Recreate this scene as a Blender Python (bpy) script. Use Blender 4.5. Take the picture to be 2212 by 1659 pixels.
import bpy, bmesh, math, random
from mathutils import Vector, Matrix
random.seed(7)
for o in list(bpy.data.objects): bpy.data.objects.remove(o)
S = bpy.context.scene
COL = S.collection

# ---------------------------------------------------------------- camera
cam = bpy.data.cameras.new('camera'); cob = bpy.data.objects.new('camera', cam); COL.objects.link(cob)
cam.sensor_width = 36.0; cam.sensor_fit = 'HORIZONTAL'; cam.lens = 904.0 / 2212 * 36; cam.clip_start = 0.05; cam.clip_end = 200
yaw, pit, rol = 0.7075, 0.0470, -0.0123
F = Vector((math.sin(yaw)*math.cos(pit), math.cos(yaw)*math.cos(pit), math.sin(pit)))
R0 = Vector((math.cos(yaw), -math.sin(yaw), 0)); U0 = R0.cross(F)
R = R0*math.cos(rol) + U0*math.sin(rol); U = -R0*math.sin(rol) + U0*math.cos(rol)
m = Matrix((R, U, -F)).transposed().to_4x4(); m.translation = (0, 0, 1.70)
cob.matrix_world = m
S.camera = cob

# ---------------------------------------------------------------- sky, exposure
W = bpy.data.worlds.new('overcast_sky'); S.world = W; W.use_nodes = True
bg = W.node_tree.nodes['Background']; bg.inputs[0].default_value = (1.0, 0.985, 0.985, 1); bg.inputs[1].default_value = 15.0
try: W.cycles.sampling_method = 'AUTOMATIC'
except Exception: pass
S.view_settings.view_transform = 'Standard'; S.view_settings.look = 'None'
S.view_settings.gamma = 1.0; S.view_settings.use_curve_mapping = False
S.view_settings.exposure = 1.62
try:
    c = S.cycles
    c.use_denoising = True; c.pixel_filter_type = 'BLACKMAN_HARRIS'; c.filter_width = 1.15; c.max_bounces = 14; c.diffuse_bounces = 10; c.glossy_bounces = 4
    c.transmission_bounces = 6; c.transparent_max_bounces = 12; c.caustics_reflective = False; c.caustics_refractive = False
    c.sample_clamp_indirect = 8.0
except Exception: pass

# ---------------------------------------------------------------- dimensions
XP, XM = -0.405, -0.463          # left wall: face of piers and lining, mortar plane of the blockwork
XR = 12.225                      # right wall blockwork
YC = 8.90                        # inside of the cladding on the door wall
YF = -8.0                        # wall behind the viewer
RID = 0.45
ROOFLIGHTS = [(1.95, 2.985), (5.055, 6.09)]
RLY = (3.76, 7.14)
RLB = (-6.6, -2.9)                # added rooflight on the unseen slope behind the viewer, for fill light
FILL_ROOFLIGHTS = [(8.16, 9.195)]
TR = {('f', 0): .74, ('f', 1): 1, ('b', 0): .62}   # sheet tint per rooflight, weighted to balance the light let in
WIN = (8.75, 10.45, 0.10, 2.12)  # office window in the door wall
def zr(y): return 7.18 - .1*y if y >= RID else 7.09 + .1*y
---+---
Required task
Return the whole listing exactly, with every line included.

Exercise answer
Recreate this scene as a Blender Python (bpy) script. Use Blender 4.5. Take the picture to be 2212 by 1659 pixels.
import bpy, bmesh, math, random
from mathutils import Vector, Matrix
random.seed(7)
for o in list(bpy.data.objects): bpy.data.objects.remove(o)
S = bpy.context.scene
COL = S.collection

# ---------------------------------------------------------------- camera
cam = bpy.data.cameras.new('camera'); cob = bpy.data.objects.new('camera', cam); COL.objects.link(cob)
cam.sensor_width = 36.0; cam.sensor_fit = 'HORIZONTAL'; cam.lens = 904.0 / 2212 * 36; cam.clip_start = 0.05; cam.clip_end = 200
yaw, pit, rol = 0.7075, 0.0470, -0.0123
F = Vector((math.sin(yaw)*math.cos(pit), math.cos(yaw)*math.cos(pit), math.sin(pit)))
R0 = Vector((math.cos(yaw), -math.sin(yaw), 0)); U0 = R0.cross(F)
R = R0*math.cos(rol) + U0*math.sin(rol); U = -R0*math.sin(rol) + U0*math.cos(rol)
m = Matrix((R, U, -F)).transposed().to_4x4(); m.translation = (0, 0, 1.70)
cob.matrix_world = m
S.camera = cob

# ---------------------------------------------------------------- sky, exposure
W = bpy.data.worlds.new('overcast_sky'); S.world = W; W.use_nodes = True
bg = W.node_tree.nodes['Background']; bg.inputs[0].default_value = (1.0, 0.985, 0.985, 1); bg.inputs[1].default_value = 15.0
try: W.cycles.sampling_method = 'AUTOMATIC'
except Exception: pass
S.view_settings.view_transform = 'Standard'; S.view_settings.look = 'None'
S.view_settings.gamma = 1.0; S.view_settings.use_curve_mapping = False
S.view_settings.exposure = 1.62
try:
    c = S.cycles
    c.use_denoising = True; c.pixel_filter_type = 'BLACKMAN_HARRIS'; c.filter_width = 1.15; c.max_bounces = 14; c.diffuse_bounces = 10; c.glossy_bounces = 4
    c.transmission_bounces = 6; c.transparent_max_bounces = 12; c.caustics_reflective = False; c.caustics_refractive = False
    c.sample_clamp_indirect = 8.0
except Exception: pass

# ---------------------------------------------------------------- dimensions
XP, XM = -0.405, -0.463          # left wall: face of piers and lining, mortar plane of the blockwork
XR = 12.225                      # right wall blockwork
YC = 8.90                        # inside of the cladding on the door wall
YF = -8.0                        # wall behind the viewer
RID = 0.45
ROOFLIGHTS = [(1.95, 2.985), (5.055, 6.09)]
RLY = (3.76, 7.14)
RLB = (-6.6, -2.9)                # added rooflight on the unseen slope behind the viewer, for fill light
FILL_ROOFLIGHTS = [(8.16, 9.195)]
TR = {('f', 0): .74, ('f', 1): 1, ('b', 0): .62}   # sheet tint per rooflight, weighted to balance the light let in
WIN = (8.75, 10.45, 0.10, 2.12)  # office window in the door wall
def zr(y): return 7.18 - .1*y if y >= RID else 7.09 + .1*y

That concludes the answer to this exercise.